The record herein reveals that Plaintiff has previously availed herself of a “good cause” proceeding under 10 Oklahoma Statutes 1971 § 60.17 and has obtained certain information including the identity of her natural mother. The results of this “good cause” proceeding are, of course, not on appeal here.
See Rooker v. Fidelity Trust Co.,
263 U.S. 413, 44 S.Ct. 149, 68 L.Ed. 362 (1923). The record herein also reveals that Plaintiff has obtained certain information from the records of DISRS furnished without and not pursuant to a court order. Despite furnishing this information the Court notes that it appears to be the contention of Defendants herein that any adoption records possessed by DISRS are made confidential by Section 183 and are not subject to disclosure under Section 60.-17. This contention is inconsistent with testimony before the Court that it is the policy of DISRS to provide any adoption information and records in its possession, with the exception of certain identifying information concerning the natural parents of the adoptee,
upon a showing of “good cause” by the applicant and to do so without a court order. This contention is also inconsistent with the fact that DISRS serves as an arm or agency of the adopting court when it accepts temporary custody of an adoptee (who is in court) and assists the adopting court in its permanent placement of the adoptee. Furthermore, as the Court has indicated in Footnote 1 above, Section 183 relied on in support of this contention refers only to welfare records in general and not to adoption records in particular. Such policy and agency relationship both militate against the contention of Defendants that the adoption records of DISRS are not subject to the “good cause” provisions
of Section 60.17. Also Plaintiff testified herein that the official in charge of the adoption records in DISRS stated to her, “. .. that I would have to obtain a court order” to get the information not furnished. The Court is therefore of the opinion that Section 183 cannot be construed to the exclusion of Section 60.17 which deals specifically with adoption records. This is required by the well recognized rule of statutory construction that a specific statute is not controlled by a general statute regardless of the priority of enactment.

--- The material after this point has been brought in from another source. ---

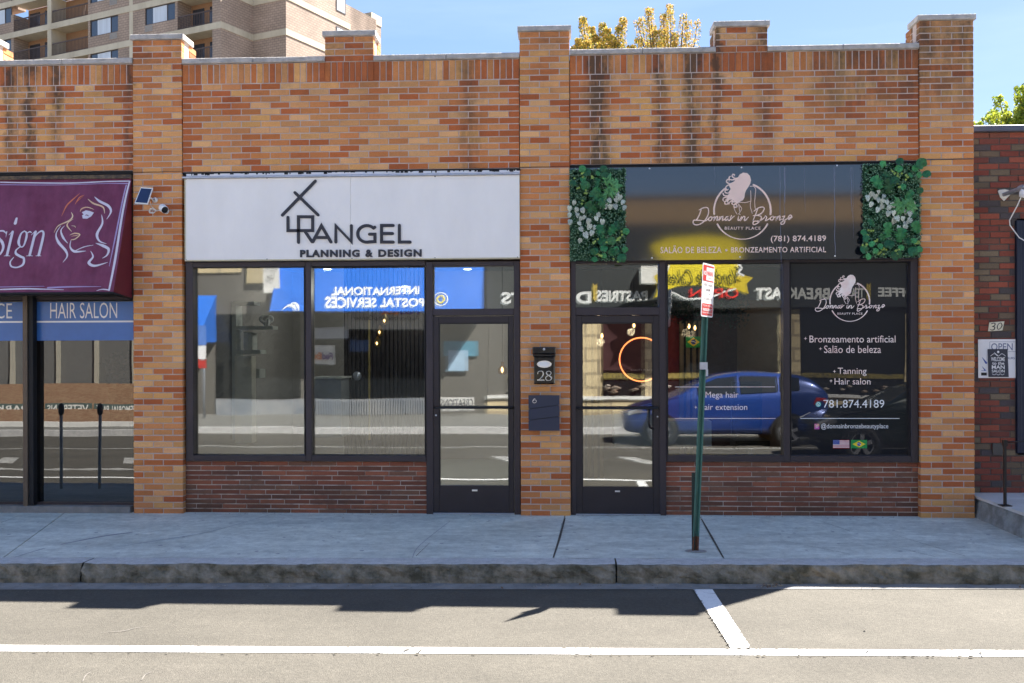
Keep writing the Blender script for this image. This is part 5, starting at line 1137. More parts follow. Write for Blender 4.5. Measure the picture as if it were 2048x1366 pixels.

See generally Morton v. Mancari,
417 U.S. 535, 94 S.Ct. 2474, 41 L.Ed.2d 290 (1974);
Glover Construction Co. v. Andrus,
591 F.2d 554 (10th Cir. 1979),
cert. granted,
444 U.S. 962, 100 S.Ct. 448, 62 L.Ed.2d 374 (1979);
Utah v. Kleppe,
586 F.2d 756 (10th Cir. 1978),
cert. granted,
442 U.S. 928, 99 S.Ct. 2857, 61 L.Ed.2d 296 (1979). The laws of Oklahoma are therefore construed .to require that the adoption records of DISRS are subject to disclosure upon an order of an adoption court entered upon a showing of “good cause” pursuant to 10 Oklahoma Statutes 60.17, the specific Oklahoma statute treating with the disclosure of adoption records and reliance on 56 Oklahoma Statutes 183 as giving such records as may be in the possession of DISRS complete confidential status is inappropriate and without justification.
Hence, the law of Oklahoma in this regard is construed as being the same as that of New York in connection with production of adoption records upon a showing of “good cause” as discussed in the
Alma Soc. Inc.
case.
Accordingly, Plaintiff’s action herein should be dismissed as being without merit for the reasons heretofore stated.